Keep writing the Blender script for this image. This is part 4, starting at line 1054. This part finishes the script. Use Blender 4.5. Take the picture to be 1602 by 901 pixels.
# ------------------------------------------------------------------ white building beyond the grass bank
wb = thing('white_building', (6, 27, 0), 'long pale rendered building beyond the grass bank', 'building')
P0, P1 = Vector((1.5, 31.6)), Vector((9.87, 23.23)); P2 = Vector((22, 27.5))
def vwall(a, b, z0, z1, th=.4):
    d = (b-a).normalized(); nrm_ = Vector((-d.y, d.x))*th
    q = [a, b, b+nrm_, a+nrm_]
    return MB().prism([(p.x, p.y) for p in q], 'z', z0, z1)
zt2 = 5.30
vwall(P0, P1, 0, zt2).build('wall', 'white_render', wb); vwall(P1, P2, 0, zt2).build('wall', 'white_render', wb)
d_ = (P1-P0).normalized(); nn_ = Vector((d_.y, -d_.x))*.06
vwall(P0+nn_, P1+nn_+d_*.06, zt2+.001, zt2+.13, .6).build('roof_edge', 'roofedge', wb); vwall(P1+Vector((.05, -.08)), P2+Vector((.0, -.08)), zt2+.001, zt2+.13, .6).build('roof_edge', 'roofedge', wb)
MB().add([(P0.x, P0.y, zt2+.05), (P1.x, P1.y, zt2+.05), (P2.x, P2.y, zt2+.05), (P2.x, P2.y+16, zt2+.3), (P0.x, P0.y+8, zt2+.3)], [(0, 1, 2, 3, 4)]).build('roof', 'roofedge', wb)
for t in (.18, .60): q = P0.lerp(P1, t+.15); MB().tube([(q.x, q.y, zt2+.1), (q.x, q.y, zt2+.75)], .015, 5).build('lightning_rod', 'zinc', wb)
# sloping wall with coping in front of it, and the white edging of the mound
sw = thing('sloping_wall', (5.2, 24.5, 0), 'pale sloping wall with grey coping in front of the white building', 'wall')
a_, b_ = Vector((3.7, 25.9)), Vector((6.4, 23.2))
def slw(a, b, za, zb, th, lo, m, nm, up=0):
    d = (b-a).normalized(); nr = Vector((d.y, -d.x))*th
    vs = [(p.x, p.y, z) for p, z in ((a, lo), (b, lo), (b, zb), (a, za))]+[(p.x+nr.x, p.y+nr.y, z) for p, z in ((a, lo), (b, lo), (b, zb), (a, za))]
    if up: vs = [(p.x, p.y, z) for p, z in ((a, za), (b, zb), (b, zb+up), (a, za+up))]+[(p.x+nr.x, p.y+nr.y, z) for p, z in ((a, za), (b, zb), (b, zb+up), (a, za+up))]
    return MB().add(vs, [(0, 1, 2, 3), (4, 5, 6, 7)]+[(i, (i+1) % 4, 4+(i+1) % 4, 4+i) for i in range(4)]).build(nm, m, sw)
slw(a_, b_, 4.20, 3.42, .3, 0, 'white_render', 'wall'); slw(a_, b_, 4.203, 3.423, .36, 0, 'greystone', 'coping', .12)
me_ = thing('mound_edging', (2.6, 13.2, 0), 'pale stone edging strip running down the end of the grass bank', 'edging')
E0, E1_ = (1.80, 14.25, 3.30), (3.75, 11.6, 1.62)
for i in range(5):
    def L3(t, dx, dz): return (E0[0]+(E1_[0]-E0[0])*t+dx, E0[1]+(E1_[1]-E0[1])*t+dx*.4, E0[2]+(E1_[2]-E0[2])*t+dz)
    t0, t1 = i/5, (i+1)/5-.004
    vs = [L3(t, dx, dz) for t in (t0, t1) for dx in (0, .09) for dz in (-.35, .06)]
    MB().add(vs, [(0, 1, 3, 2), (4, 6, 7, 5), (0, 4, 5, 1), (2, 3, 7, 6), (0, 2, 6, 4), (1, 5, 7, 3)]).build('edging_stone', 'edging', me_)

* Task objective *
Quote every line of the data, word for word.

* Result for this exercise *
Keep writing the Blender script for this image. This is part 4, starting at line 1054. This part finishes the script. Use Blender 4.5. Take the picture to be 1602 by 901 pixels.
# ------------------------------------------------------------------ white building beyond the grass bank
wb = thing('white_building', (6, 27, 0), 'long pale rendered building beyond the grass bank', 'building')
P0, P1 = Vector((1.5, 31.6)), Vector((9.87, 23.23)); P2 = Vector((22, 27.5))
def vwall(a, b, z0, z1, th=.4):
    d = (b-a).normalized(); nrm_ = Vector((-d.y, d.x))*th
    q = [a, b, b+nrm_, a+nrm_]
    return MB().prism([(p.x, p.y) for p in q], 'z', z0, z1)
zt2 = 5.30
vwall(P0, P1, 0, zt2).build('wall', 'white_render', wb); vwall(P1, P2, 0, zt2).build('wall', 'white_render', wb)
d_ = (P1-P0).normalized(); nn_ = Vector((d_.y, -d_.x))*.06
vwall(P0+nn_, P1+nn_+d_*.06, zt2+.001, zt2+.13, .6).build('roof_edge', 'roofedge', wb); vwall(P1+Vector((.05, -.08)), P2+Vector((.0, -.08)), zt2+.001, zt2+.13, .6).build('roof_edge', 'roofedge', wb)
MB().add([(P0.x, P0.y, zt2+.05), (P1.x, P1.y, zt2+.05), (P2.x, P2.y, zt2+.05), (P2.x, P2.y+16, zt2+.3), (P0.x, P0.y+8, zt2+.3)], [(0, 1, 2, 3, 4)]).build('roof', 'roofedge', wb)
for t in (.18, .60): q = P0.lerp(P1, t+.15); MB().tube([(q.x, q.y, zt2+.1), (q.x, q.y, zt2+.75)], .015, 5).build('lightning_rod', 'zinc', wb)
# sloping wall with coping in front of it, and the white edging of the mound
sw = thing('sloping_wall', (5.2, 24.5, 0), 'pale sloping wall with grey coping in front of the white building', 'wall')
a_, b_ = Vector((3.7, 25.9)), Vector((6.4, 23.2))
def slw(a, b, za, zb, th, lo, m, nm, up=0):
    d = (b-a).normalized(); nr = Vector((d.y, -d.x))*th
    vs = [(p.x, p.y, z) for p, z in ((a, lo), (b, lo), (b, zb), (a, za))]+[(p.x+nr.x, p.y+nr.y, z) for p, z in ((a, lo), (b, lo), (b, zb), (a, za))]
    if up: vs = [(p.x, p.y, z) for p, z in ((a, za), (b, zb), (b, zb+up), (a, za+up))]+[(p.x+nr.x, p.y+nr.y, z) for p, z in ((a, za), (b, zb), (b, zb+up), (a, za+up))]
    return MB().add(vs, [(0, 1, 2, 3), (4, 5, 6, 7)]+[(i, (i+1) % 4, 4+(i+1) % 4, 4+i) for i in range(4)]).build(nm, m, sw)
slw(a_, b_, 4.20, 3.42, .3, 0, 'white_render', 'wall'); slw(a_, b_, 4.203, 3.423, .36, 0, 'greystone', 'coping', .12)
me_ = thing('mound_edging', (2.6, 13.2, 0), 'pale stone edging strip running down the end of the grass bank', 'edging')
E0, E1_ = (1.80, 14.25, 3.30), (3.75, 11.6, 1.62)
for i in range(5):
    def L3(t, dx, dz): return (E0[0]+(E1_[0]-E0[0])*t+dx, E0[1]+(E1_[1]-E0[1])*t+dx*.4, E0[2]+(E1_[2]-E0[2])*t+dz)
    t0, t1 = i/5, (i+1)/5-.004
    vs = [L3(t, dx, dz) for t in (t0, t1) for dx in (0, .09) for dz in (-.35, .06)]
    MB().add(vs, [(0, 1, 3, 2), (4, 6, 7, 5), (0, 4, 5, 1), (2, 3, 7, 6), (0, 2, 6, 4), (1, 5, 7, 3)]).build('edging_stone', 'edging', me_)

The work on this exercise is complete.